Another unwanted feature of this model is the collinearity between the OffPeak dummy and the Offpeak*Volume interaction variable, which is reflected in very high variance inflation factors of 89.574 and 108.036. This collinearity is caused by the fact that there is not much variation in the trade volume during off peak hours. We have to keep in mind that this volume does not equal the total demand. It is in fact only the amount of energy that has not yet been sold 1 day ahead of actual production and demand. Since accurate demand predictions are made a long time ahead of the delivery date, the majority of the demand for energy can and will be contracted a long time before the actual production and consumption date. Therefore, the (trade) volume on the day-ahead power exchange is by no means a good measure for the total demand and the scarcity of electrical energy.

In order to eliminate the collinearity and to analyse what is causing the positive slope coefficient during off-peak hours, we decided to leave out the interaction variables incurring trade volume, and to split up the off-peak hours into evening hours (20:00–24.00) and morning hours (0:00–08:00), which resulted in the model parameters in Table 10.6.

Table 10.6 Model with morning and evening dummy and interaction with wind and sun

Again, the model fit has improved, as reflected in R2, which has increased from 0.315 to 0.375. The removal of the trade volume interaction variable has led to a complete elimination of all collinearity problems (all VIF values < 5). However, a remaining unwanted feature of this model is the large positive slope coefficient correction, reflected in Morning*Sun. This correction implies (an even larger) positive slope coefficient of −1.612 +4.935 = 3.323 for expected solar energy during the morning hours. On the other hand, during the evening hours the Sun slope coefficient does not differ significantly from its negative value during peak hours, which is reasonable. This indicates that the problem with the positive slope coefficient is caused during the morning hours. It is interesting to note that we do not have this problem with respect to expected wind energy.

During a thorough analysis of the raw data, we observed a significant difference between the transition from morning to peak hours as opposed to the transition from peak to evening hours. Energy prices increase extremely fast between 6:00 and 8.00 (a.m.), whereas the drop in prices in the evening is much more gradual. In fact, energy prices from 7:00 to 8:00 (a.m.) are almost at the same level as during peak hours. Therefore, we decided to add an extra dummy variable for hour 8 (from 7:00 to 8:00 a.m.) to correct for the steep energy price increase during this hour. This results in the model parameters in Table 10.7.

Table 10.7 Model with morning and evening dummy and interaction, and hour 8 dummy

We observe a further increase in R2, which indicates that now 40.0 % of the price variance is explained by the model. Moreover, the slope coefficient for predicted solar energy that was positive during morning hours has turned negative, as it should be.
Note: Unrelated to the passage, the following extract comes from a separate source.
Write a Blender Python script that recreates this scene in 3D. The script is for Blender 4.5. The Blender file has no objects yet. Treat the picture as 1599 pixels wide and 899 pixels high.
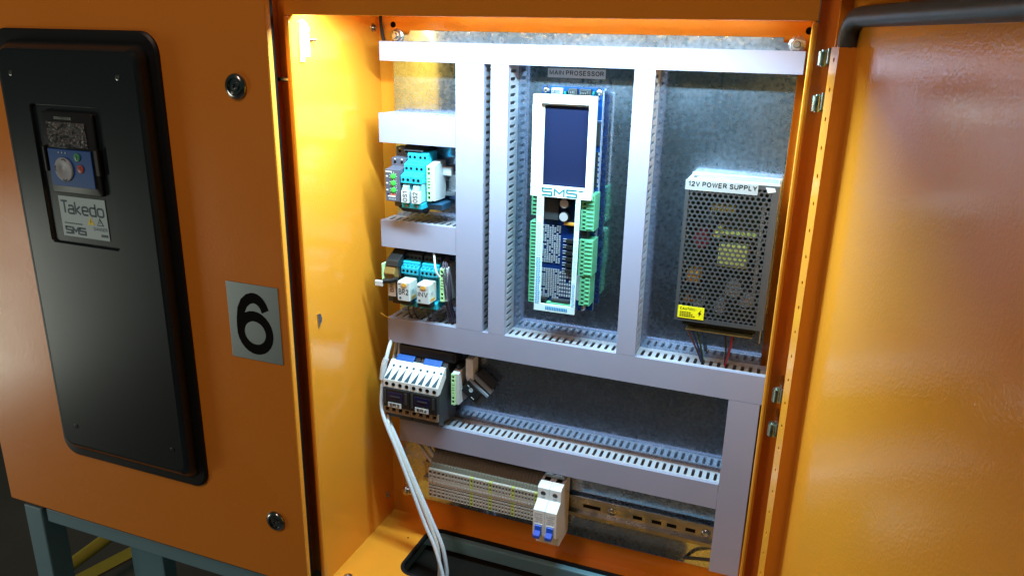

We also observe that the constant for hour 8 has now become 53.623 − 19.835 (correction for morning) + 17.675 (correction for hour 8), which is in agreement with the fact that energy prices during hour 8 are almost as high as during peak hours.

To ascertain the influence of the rather abrupt price increase during hour 7, we also added a dummy variable for this hour in the model (Table 10.8).

Table 10.8 Model with morning and evening dummy and interaction, and hour 7 and 8 dummies.

Adding another dummy, now for hour 7, further increases the R2. Now 40.8 % of the price variance is explained by the model. We found out that adding more dummies for separate hours is not very useful, which is in agreement with the observation that hour 7 and 8 are the only hours with a relatively high energy price deviation (compared to the other off peak hours).

Now that we know about the sudden increase in energy prices between 6:00 and 8:00 (a.m.), we can explain the positive slope coefficient for expected solar energy that we initially found for morning hours. This price increase is not caused by an increase in solar energy, but by a sudden increase in total demand. In fact, we are surprised that hour 8 is called an off-peak hour, since the average price level at this hour is much closer to the peak-hour price level. The occurrence of a positive slope coefficient for expected solar energy during morning hours is caused by the fact that both solar energy and energy prices increase suddenly from 6:00 to 8:00 (a.m.). Without total demand as an explanatory variable in our model, the model will incur a positive slope coefficient for solar energy to explain the sudden price increase. Since the price drop in the evening is much more gradual, we did not encounter this phenomenon during evening hours.

Summary and Conclusion

This chapter identified changes in electricity prices based on current developments within European energy markets. One current development is, among others, the increased intake of generation from Renewable Energy Sources (RES). We gathered and analyzed historical market prices and RES-generation volume data from Germany to show what impact this development had on the energy market. Our analysis shows that every extra unit of power generated by solar or wind has a negative influence on the price for electricity. All public and private participants in the markets should take this into account.

We found strong evidence that solar energy and wind energy have a negative impact on the electricity price in Germany. This result calls for more detailed studies. For example, the supply of solar energy is mostly limited to peak hours. In the past we saw that peak prices are higher than off-peak prices. However, a substantial supply of solar energy can push the peak price below the off-peak price. Another issue is the impact of renewables on electricity prices in adjacent grids. Due to market coupling, a number of European national grids are now linked. As a result, an additional supply of solar and wind energy in one European country may influence the demand/supply balance of electricity in another country.